Toujours donner le meilleur de soi-même, toujours rester humble. Tous les jours il travaille dur ; le corps se fatigue mais l’esprit reste paisible, centré sur l’essentiel. La route de Nouvelle France à Riche en Eau, il l’a faite un millier de fois. Toujours avec le même enthousiasme. Jusqu’à ce que sa force s’amenuise et qu’il prenne sa retraite. Mais parce que la volonté d’apprendre, elle, ne s’amenuise pas, après la retraite, il suit aussi un cours en thérapie ayurvédique. Il peut aussi se dévouer à sa passion de toujours ; le bodybuilding !
« Le bodybuilding m’a toujours intéressé. Même lorsque nous étions jeunes, mes amis et moi fabriquions des poids avec du ciment qu’on utilisait. Aujourd’hui j’ai une petite salle de gym qui s’appelle Body Sculpture Gymnasium. Nous donnons des conseils sur le bodybuilding, la nutrition. Cela n’a rien à voir avec le bodybuilding qu’on voit de nos jours. Il ne s’agit pas d’avoir des gros muscles et s’en vanter. Il s’agit de se sculpter le corps tout en le respectant. Et pour cela, on n’a pas besoin de grands appareils ou compléments. Je vous ai dit ; plus c’est simple, mieux c’est (rires). »

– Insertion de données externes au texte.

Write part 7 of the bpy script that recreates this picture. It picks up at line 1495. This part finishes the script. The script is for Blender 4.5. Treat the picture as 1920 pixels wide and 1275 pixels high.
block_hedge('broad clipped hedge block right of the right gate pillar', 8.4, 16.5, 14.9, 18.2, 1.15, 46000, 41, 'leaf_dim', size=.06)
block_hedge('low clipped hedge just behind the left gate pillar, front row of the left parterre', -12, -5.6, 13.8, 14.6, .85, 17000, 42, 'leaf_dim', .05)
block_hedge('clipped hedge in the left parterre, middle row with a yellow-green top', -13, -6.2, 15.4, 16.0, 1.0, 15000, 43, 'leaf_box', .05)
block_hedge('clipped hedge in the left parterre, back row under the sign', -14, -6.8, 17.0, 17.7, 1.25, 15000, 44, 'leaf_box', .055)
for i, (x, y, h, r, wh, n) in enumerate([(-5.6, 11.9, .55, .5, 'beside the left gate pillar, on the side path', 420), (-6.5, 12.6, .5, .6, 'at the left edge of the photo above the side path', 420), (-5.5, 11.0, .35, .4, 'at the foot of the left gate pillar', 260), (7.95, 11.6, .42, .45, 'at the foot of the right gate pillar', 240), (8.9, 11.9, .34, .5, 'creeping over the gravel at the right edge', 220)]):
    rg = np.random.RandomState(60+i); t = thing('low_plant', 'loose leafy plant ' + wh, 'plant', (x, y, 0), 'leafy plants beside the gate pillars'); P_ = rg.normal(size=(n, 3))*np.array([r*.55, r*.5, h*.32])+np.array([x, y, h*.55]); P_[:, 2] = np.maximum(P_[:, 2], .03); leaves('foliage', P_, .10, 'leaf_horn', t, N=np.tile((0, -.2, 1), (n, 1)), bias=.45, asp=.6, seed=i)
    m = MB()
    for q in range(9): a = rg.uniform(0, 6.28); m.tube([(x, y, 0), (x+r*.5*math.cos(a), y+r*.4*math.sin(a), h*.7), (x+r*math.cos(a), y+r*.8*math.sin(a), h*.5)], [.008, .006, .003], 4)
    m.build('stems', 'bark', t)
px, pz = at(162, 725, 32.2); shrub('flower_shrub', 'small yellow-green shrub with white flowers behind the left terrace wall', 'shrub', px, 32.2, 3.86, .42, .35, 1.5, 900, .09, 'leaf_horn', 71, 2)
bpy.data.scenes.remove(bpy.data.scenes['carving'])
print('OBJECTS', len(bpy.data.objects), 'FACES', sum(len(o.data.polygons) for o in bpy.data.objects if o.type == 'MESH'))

Imaginez un homme de 66 ans qui regarde le soleil se lever. Il pense à ces jours où il pédalait pour aller travailler. Il pense à Devanand, Mohit, Tengur, Rahim, Hossen… Il pense à sa vie bien remplie. Il regarde la maison qu’il a construite, en travaillant avec honnêteté. Une histoire simple qui, à mon avis, est empreinte de sagesse. Une histoire qui nous rappelle l’importance des valeurs qui sont plus que jamais importantes ; la simplicité, l’effort et la sincérité.